Her photos of East Boston, shot as part of a group project with other photographers from the Boston Photography Center, hung as part of a group show at the Moakley Courthouse a year ago, from July through September. Among her photographs from that project: a series on the “Madonna Shrine.”
Buoyed by those experiences, Devereux decided to enter her work in a juried show, “to see what would happen.” She submitted five photographs for an exhibit in Framingham, at the Fountain Street Fine Art gallery. Three are cityscapes in snow; two, New York street scenes. The curator of a photography museum told her, she said, not to be upset if only one submission was accepted. All five of hers hung in the show.
She submitted work for three other exhibits. The Danforth Museum in Framingham accepted one of her photographs for display.
Another of her photographs hung in a second exhibit at the Framingham Fountain Street Fine Art gallery. The show theme's theme: “Industrial Strength.” Her photograph shows a tall turnstile at a T station, backlit by fiery red-orange light.
With “all these photographs living in my computer, I want to share them,” Devereux said, “because they excite me.”
Photography allows Devereux “to capture the unique moments I see, and in an instant, create an image forever frozen in time,” she wrote in her artist’s statement for her first Fountain Street exhibit. “I place a frame around the world and sculpt an image from the bigger picture.”
She enjoys hearing people talk about her work, she said. Sometimes she hasn’t even thought about things they see, she said, in her work.
Unlike interior design and architecture projects, which can take a long time to complete, be changed—and maybe never even done at all, Devereux’s photographs are “just mine,” she said. “No one can change them.”

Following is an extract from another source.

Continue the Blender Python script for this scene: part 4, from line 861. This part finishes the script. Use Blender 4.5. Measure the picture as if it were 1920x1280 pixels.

Looking ahead, Devereux (sha.devereux@gmail.com) may incorporate all of her background and focus on real estate photography—maybe even staging and photographing properties.
With her huge collection of her own photographs, Devereux has hung few of them in her home. But her camera bag, heavy, she said, with her Canon camera and different lenses, sits in her living room, “like an appendage,” ready for action at a moment’s notice. Two lenses sit on a shelf under her TV, like decorative accessories.
Shooting digital photos, Devereux is not a fan of developing film in a darkroom. “I really want,” she said, “to just take pictures.”